How much runway do I need before quitting my job to start a business?
A realistic buffer is usually 6 to 12 months of your household’s expenses, because many new businesses take that long to pay a stable wage. Calculate your real monthly number first: living costs, dependents, the CPF you would now self-fund, insurance, and the business’s own running costs. If income is far lower than planned, your runway is what keeps you from panic decisions.
Will AI make a Singapore job safer or riskier than a business?
AI cuts both ways. Many routine office roles are exposed to automation, while employers still struggle to fill technical and data roles. On the business side, AI has lowered the cost of starting because one person can now do the work of a small team.
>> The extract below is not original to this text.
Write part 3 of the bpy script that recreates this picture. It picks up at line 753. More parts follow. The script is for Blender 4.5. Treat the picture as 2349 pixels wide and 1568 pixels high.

AI weakens the assumption that a job is automatically the safer choice, but it does not remove the need for real customers and cash flow in a business.
What is the lowest-risk way to start a business in Singapore?
Start at the freelancing or side-hustle end of the spectrum rather than signing a lease or hiring staff. Sell a skill you already have, keep your job while you validate demand, and register as a sole proprietor first if that fits. This captures most of the learning and upside of testing an idea while keeping your downside small.
The bottom line
There is no safe option in 2026, only risks you control and risks you don’t. A job hands you stability and someone else’s priorities. A business hands you control and your own cash-flow problem. Both can fail you; the difference is who holds the steering wheel.
So pick the risk you can actually steer, and refuse to bet your household’s livelihood on optimism. For most people in Singapore, the answer is not business or job. It is to build income you own while a paycheck buys you the runway, and to make the leap only when the numbers, not the daydream, say you are ready.